「タカエビ」と呼ばれるエビを知っていますか。鹿児島県ではキビナゴと並ぶ名産のエビですが、全国的にはあまり知られていません。
現地で<薩摩の甘エビ>として親しまれているこのエビを、実際に食べてみました。
鹿児島で獲れる<タカエビ>とはどんなエビ?
鹿児島でタカエビと呼ばれるエビは、標準和名「ヒゲナガエビ」のことです。
その名のとおり、長いひげのような触角を持ち、体長は15センチ前後で、薄く赤みを帯びています。
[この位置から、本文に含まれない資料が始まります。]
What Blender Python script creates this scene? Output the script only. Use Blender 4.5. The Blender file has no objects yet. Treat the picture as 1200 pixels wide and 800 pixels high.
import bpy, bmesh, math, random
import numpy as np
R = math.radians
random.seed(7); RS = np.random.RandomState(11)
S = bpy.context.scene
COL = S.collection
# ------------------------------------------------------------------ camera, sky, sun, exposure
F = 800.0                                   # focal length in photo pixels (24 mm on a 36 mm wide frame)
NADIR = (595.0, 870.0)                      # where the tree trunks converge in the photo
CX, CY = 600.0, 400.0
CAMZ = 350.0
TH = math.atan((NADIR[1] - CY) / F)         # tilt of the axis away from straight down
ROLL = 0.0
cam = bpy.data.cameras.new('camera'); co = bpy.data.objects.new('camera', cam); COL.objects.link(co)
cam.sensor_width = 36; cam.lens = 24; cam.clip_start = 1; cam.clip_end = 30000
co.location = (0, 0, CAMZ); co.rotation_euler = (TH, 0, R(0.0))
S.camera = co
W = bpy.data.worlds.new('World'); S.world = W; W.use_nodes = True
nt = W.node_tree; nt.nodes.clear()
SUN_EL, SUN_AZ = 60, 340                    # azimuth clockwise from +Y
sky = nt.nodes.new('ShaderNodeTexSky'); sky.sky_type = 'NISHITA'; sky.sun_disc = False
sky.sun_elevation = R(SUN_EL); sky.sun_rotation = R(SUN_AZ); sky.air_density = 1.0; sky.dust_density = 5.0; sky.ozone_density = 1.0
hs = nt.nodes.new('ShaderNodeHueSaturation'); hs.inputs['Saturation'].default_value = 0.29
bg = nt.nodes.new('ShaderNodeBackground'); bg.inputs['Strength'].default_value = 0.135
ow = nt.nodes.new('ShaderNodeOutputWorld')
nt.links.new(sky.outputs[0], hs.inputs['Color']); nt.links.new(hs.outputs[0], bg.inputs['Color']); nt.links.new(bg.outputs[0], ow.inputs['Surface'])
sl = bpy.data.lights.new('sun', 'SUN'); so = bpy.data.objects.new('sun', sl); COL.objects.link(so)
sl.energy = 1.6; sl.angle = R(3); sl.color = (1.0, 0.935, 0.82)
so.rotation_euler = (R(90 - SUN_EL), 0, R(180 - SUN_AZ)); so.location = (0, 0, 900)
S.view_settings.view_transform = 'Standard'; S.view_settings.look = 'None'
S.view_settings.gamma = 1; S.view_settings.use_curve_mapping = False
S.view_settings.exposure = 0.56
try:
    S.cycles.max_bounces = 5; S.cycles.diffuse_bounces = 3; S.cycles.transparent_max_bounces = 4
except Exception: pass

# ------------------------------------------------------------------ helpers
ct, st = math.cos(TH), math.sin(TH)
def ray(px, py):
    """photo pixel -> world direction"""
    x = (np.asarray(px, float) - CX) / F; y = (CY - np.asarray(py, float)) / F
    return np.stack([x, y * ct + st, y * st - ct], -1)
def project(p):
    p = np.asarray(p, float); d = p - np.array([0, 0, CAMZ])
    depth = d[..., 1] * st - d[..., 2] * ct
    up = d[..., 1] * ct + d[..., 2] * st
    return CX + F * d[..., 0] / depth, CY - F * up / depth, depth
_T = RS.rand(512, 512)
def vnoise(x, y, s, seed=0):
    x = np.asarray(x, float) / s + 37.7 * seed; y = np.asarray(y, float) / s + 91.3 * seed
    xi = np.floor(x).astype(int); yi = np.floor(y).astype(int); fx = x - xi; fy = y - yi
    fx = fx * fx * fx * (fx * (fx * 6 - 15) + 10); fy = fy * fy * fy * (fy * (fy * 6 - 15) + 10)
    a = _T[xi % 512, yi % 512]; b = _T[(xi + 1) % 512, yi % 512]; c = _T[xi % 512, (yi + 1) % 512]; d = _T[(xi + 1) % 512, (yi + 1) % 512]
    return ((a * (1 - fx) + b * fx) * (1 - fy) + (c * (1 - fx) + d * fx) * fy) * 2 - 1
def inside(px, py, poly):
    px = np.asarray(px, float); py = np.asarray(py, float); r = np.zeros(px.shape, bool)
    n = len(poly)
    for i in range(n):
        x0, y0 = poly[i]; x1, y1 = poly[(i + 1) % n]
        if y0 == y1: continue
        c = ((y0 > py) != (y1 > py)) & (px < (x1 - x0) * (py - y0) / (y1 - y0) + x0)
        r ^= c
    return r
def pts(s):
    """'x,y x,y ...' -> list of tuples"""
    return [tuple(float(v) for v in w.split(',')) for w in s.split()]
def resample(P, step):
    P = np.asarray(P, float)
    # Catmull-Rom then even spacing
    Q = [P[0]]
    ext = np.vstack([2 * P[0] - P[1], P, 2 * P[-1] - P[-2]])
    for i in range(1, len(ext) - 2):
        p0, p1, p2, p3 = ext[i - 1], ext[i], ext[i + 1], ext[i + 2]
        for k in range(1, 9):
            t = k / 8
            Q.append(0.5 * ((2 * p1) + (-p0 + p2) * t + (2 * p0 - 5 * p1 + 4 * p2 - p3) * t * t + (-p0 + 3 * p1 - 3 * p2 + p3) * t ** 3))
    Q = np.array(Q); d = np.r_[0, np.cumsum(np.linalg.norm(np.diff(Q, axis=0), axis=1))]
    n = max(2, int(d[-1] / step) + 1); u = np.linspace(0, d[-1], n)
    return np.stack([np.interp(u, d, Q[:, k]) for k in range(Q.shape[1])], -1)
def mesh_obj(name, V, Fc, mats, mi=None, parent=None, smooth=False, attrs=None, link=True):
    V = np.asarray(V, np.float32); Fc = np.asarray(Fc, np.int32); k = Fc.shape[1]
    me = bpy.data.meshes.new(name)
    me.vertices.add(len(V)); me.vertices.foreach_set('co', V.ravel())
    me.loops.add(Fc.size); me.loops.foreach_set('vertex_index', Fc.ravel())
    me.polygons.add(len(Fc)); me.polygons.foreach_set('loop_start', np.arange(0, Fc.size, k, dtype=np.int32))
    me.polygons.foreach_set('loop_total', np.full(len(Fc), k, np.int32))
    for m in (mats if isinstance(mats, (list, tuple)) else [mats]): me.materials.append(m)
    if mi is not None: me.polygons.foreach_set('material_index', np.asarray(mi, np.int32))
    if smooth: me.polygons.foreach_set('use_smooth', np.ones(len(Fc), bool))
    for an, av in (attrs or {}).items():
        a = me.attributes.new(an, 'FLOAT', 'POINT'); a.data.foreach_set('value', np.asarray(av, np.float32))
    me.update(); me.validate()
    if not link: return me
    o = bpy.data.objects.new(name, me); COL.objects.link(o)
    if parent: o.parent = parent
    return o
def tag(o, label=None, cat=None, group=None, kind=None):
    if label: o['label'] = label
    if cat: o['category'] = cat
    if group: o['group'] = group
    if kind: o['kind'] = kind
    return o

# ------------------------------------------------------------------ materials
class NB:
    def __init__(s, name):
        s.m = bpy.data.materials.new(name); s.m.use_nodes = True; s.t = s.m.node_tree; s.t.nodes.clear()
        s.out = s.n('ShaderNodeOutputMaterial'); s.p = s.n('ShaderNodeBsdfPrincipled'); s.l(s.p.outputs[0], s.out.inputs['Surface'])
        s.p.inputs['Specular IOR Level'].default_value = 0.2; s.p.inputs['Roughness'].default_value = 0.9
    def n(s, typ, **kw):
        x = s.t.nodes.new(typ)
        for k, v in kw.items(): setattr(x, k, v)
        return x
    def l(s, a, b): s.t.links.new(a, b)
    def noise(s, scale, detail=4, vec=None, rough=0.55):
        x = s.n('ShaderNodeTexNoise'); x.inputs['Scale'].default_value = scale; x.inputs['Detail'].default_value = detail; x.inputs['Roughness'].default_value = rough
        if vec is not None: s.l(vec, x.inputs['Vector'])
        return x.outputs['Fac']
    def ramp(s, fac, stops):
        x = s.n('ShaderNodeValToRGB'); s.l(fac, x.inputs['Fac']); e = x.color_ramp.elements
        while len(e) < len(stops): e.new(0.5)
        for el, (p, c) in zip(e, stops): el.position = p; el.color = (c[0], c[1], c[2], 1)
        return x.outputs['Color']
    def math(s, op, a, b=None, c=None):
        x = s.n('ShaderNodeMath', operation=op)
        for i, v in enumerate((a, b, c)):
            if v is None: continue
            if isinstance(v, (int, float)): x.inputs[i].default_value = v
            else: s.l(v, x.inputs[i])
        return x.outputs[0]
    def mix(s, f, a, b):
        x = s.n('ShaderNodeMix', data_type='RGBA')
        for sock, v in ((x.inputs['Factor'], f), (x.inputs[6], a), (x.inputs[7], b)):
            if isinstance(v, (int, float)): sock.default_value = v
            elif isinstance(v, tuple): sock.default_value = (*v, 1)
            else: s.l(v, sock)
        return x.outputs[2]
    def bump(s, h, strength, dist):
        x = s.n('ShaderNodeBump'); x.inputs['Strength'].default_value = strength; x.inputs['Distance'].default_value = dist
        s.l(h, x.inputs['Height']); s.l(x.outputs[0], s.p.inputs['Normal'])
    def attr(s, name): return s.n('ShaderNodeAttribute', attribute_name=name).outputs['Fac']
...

駿河湾以西の水深200~600メートルの深海に生息しており、底引き網漁で漁獲されます。鹿児島では、薩摩半島沖(薩摩半島の西側)と鹿児島湾内で漁が行われています。
鹿児島湾は内湾ですが、深海を有していて、底引き網漁で深海魚も多数漁獲されているのです。

一般にエビというと、寿司ネタの「甘エビ」として全国に流通する「ホッコクアカエビ」などが有名。一方、ヒゲナガエビは、鮮度が落ちやすいことからあまり流通しておらず、全国的にも知名度が高くありません。
鹿児島以外ではどこで食べられる?
駿河湾以西で漁獲されているヒゲナガエビですが、底引き網漁をしていて水揚げのある地域では食べられているようです。例えば、「深海」といえばすぐ思い浮かぶ静岡県の駿河湾のほか、三重や愛知、宮崎などが挙がります。
ヒゲナガエビはそれぞれの地域での呼び名も違っていて、とても興味深いです。
静岡県では「ホンエビ」、愛知県と三重県では「ガスエビ」と呼ばれているそう。一方、熊本県では「アカエビ」、宮崎県では「アカス」。そして、鹿児島県では「タカエビ」です。
どれも、標準和名であるヒゲナガエビという名前に結びつかないものばかり。鮮度が落ちるのが早く、水揚げされた地域のみで食べられることが多いことが、各地で様々な呼び名がついた理由かもしれません。